-- Your instructions --
It is required that the lines from the top of the listing through the line with "PI = math.pi" be reproduced exactly, excluding pictures.

-- Data block --

** begin **

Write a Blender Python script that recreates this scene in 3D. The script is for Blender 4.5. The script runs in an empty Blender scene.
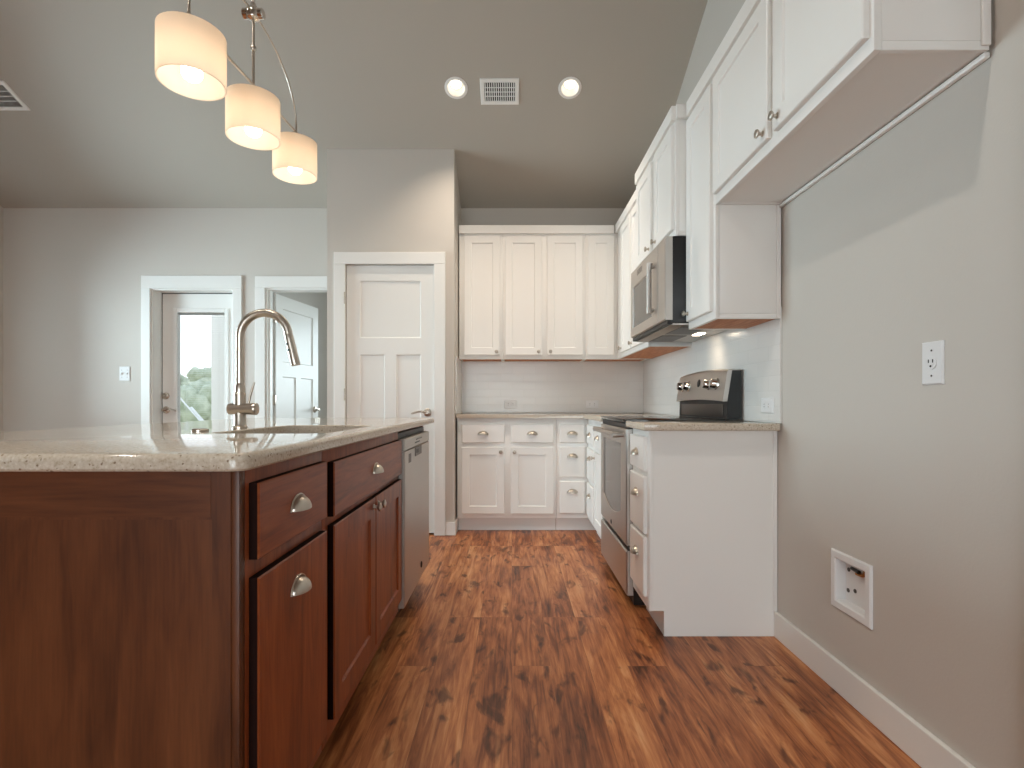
import bpy, bmesh, math, random
from mathutils import Vector, Matrix
random.seed(7)
C = bpy.context.scene.collection
PI = math.pi

# ------------------------------------------------------------------ camera
EYE = 0.996
cd = bpy.data.cameras.new('camera'); cam = bpy.data.objects.new('camera', cd); C.objects.link(cam)
cam.location = (0, 0, EYE); cam.rotation_euler = (PI/2, 0, 0)
cd.sensor_width = 36; cd.lens = 525/1024*36; cd.shift_y = 19/1024; cd.clip_start = .02; cd.clip_end = 300
bpy.context.scene.camera = cam

# ------------------------------------------------------------------ world, daylight, exposure
W = bpy.data.worlds.new('overcast_sky'); bpy.context.scene.world = W; W.use_nodes = True
wn = W.node_tree.nodes; wl = W.node_tree.links
bg = wn['Background']; bg.inputs['Strength'].default_value = 1.8
tc = wn.new('ShaderNodeTexCoord'); sx = wn.new('ShaderNodeSeparateXYZ'); rp = wn.new('ShaderNodeValToRGB')
wl.new(tc.outputs['Generated'], sx.inputs[0]); wl.new(sx.outputs['Z'], rp.inputs[0]); wl.new(rp.outputs[0], bg.inputs['Color'])
rp.color_ramp.elements[0].position = 0.0; rp.color_ramp.elements[0].color = (.93, .95, .96, 1)
rp.color_ramp.elements[1].position = 0.6; rp.color_ramp.elements[1].color = (.72, .84, 1.0, 1)
vs = bpy.context.scene.view_settings
vs.view_transform = 'Standard'; vs.look = 'None'; vs.gamma = 1; vs.use_curve_mapping = False
vs.exposure = 0.1
bpy.context.scene.display_settings.display_device = 'sRGB'
try:
    cy = bpy.context.scene.cycles
    cy.max_bounces = 10; cy.diffuse_bounces = 6; cy.glossy_bounces = 4; cy.transmission_bounces = 6; cy.transparent_max_bounces = 12
    cy.use_denoising = True; cy.sample_clamp_indirect = 6.0
except Exception:
    pass

def area(name, loc, size, direction, power, color):
    d = bpy.data.lights.new(name, 'AREA'); d.shape = 'RECTANGLE'; d.size, d.size_y = size
    d.energy = power; d.color = color
    o = bpy.data.objects.new(name, d); C.objects.link(o); o.location = loc
    o.rotation_euler = Vector(direction).to_track_quat('-Z', 'Z').to_euler()
    return o
# daylight outside the side window, then added fill outside an unseen south window
area('daylight_side_window', (-4.80, 3.10, 1.5), (1.6, 1.5), (1, 0, -.12), 185, (.70, .90, 1.0))
area('added_south_fill', (-.55, -5.2, 2.9), (4.2, 4.6), (0, 1, -.15), 430, (.90, .96, 1.0))
# recessed lamps of the living area, in the vault above and behind the camera
for k, (lx, ly, lz) in enumerate(((-1.35, .9, 4.2), (-2.9, .9, 4.2), (-.6, -1.2, 3.9))):
    d = bpy.data.lights.new('living_area_lamp', 'SPOT'); d.energy = 118; d.color = (1, .94, .86); d.spot_size = 2.5; d.spot_blend = .9; d.shadow_soft_size = .08
    o = bpy.data.objects.new('living_area_lamp', d); C.objects.link(o); o.location = (lx, ly, lz)
area('daylight_bedroom_window', (-.1, 7.8, 1.5), (2.0, 1.4), (-.6, -1, 0), 100, (.80, .93, 1.0))

# ------------------------------------------------------------------ materials
def lin(c):
    f = lambda v: v/12.92 if v <= .04045 else ((v+.055)/1.055)**2.4
    return (f(c[0]/255), f(c[1]/255), f(c[2]/255), 1)
def mat(name, rgb, rough=.5, metal=0, spec=.5, **kw):
    m = bpy.data.materials.new(name); m.use_nodes = True
    p = m.node_tree.nodes['Principled BSDF']
    p.inputs['Base Color'].default_value = lin(rgb); p.inputs['Roughness'].default_value = rough
    p.inputs['Metallic'].default_value = metal; p.inputs['Specular IOR Level'].default_value = spec
    for k, v in kw.items():
        p.inputs[k.replace('_', ' ')].default_value = v
    return m
def nodes(m):
    return m.node_tree.nodes, m.node_tree.links, m.node_tree.nodes['Principled BSDF']
def bump_noise(m, scale, strength, dist=.002, stretch=(1, 1, 1), detail=3):
    n, l, p = nodes(m)
    t = n.new('ShaderNodeTexCoord'); mp = n.new('ShaderNodeMapping'); mp.inputs['Scale'].default_value = stretch
    ns = n.new('ShaderNodeTexNoise'); ns.inputs['Scale'].default_value = scale; ns.inputs['Detail'].default_value = detail
    b = n.new('ShaderNodeBump'); b.inputs['Strength'].default_value = strength; b.inputs['Distance'].default_value = dist
    l.new(t.outputs['Object'], mp.inputs[0]); l.new(mp.outputs[0], ns.inputs['Vector'])
    l.new(ns.outputs['Fac'], b.inputs['Height']); l.new(b.outputs[0], p.inputs['Normal'])
    return m
def ramp(n, stops):
    r = n.new('ShaderNodeValToRGB'); e = r.color_ramp.elements
    e[0].position, e[0].color = stops[0][0], stops[0][1]
    e[1].position, e[1].color = stops[-1][0], stops[-1][1]
    for pos, col in stops[1:-1]:
        x = e.new(pos); x.color = col
    return r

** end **

-- Response --
Write a Blender Python script that recreates this scene in 3D. The script is for Blender 4.5. The script runs in an empty Blender scene.
import bpy, bmesh, math, random
from mathutils import Vector, Matrix
random.seed(7)
C = bpy.context.scene.collection
PI = math.pi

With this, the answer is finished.